A man entered a tanning salon shortly before closing time and asked the female employee if he could use the restroom. She felt intuitively uneasy about the guy and asked several customers if they would check outside. The police found the man, a convicted sex offender, waiting in the parking lot with a ski mask, handcuffs, a butcher knife, and sex devices. He had opened the spa’s back door before leaving. Instead of dismissing her unease as paranoia, the female employee listened to her intuition. Magical thinking? Absolutely.

One night, Cj bolted out of a sound sleep and in the mirror at the foot of her bed, saw an image play out: a short, bulky man with shoulder-length hair walked up a sidewalk to the porch of a Victorian house that Cj recognized as her friend’s home. The man wore a red plaid shirt and held a gun and Cj had the strong impression that the man intended to kill her friend. She glanced at the clock: it was 3:30 AM. She felt the murder would happen at that time, the next night. Early the next morning, she called her friend and described the vision. Her friend called the police. Even though they were doubtful about the source of the information – a vision, a hunch – they assigned an officer to the property the next night. At exactly 3:30 am, a short bulky man with shoulder-length hair, wearing a red plaid shirt, walked onto the sidewalk approaching the porch to the house. The officer grabbed him. The man, a religious fanatic, believed Cj’s friend was a witch and had intended to kill her. Magical thinking? Yes. And it saved a woman’s life.

In each of these instances, individuals acted on the basis of their personal perceptions and emotions. And yet, mainstream science says that if we trust our own perceptions and experiences, if we trust what has not been proven, we’re living in the fool’s paradise of magical thinking. Really?
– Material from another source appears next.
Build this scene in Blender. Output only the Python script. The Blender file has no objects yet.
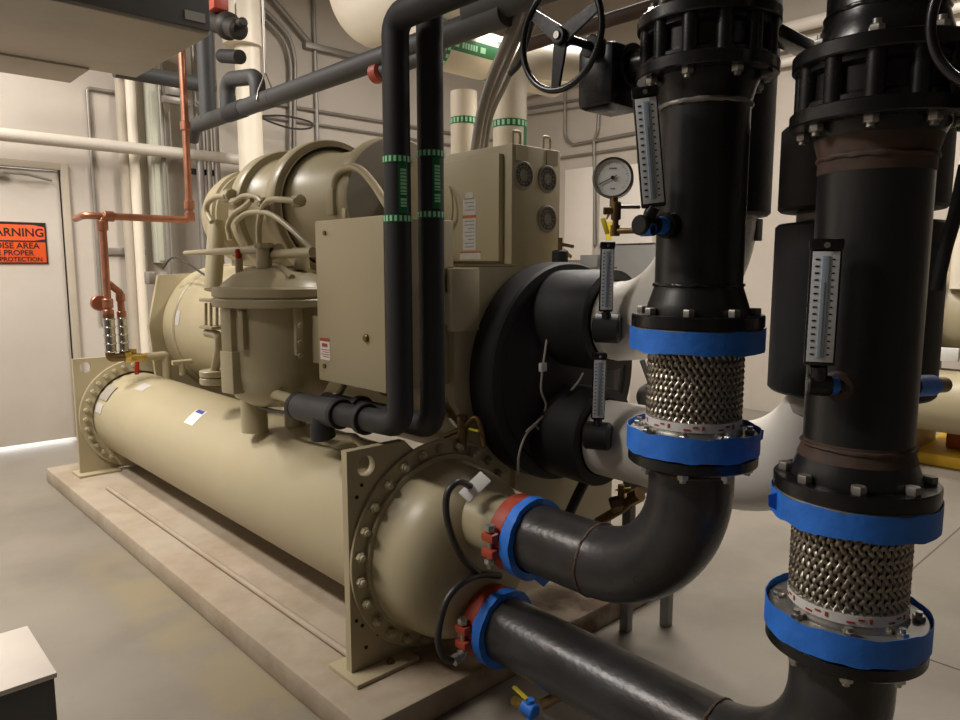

Magical thinking enables us to think outside the narrow box of consensus reality and creates a fertile environment in which synchronicity is more likely to occur. It enables us to undertake the hero’s journey that Joseph Campbell wrote about so movingly. Magical thinking is precisely what makes life so mysterious, so ultimately unknowable that our lives are changed in unimagined ways simply because we don’t have all the answers.

Once you acknowledge the validity of your own perceptions and experiences, you discover that magical thinking and synchronicity possess momentum that cuts across cultures, religions, ethnicities. Born within our collective humanity, this momentum sweeps outward, like a force of nature.”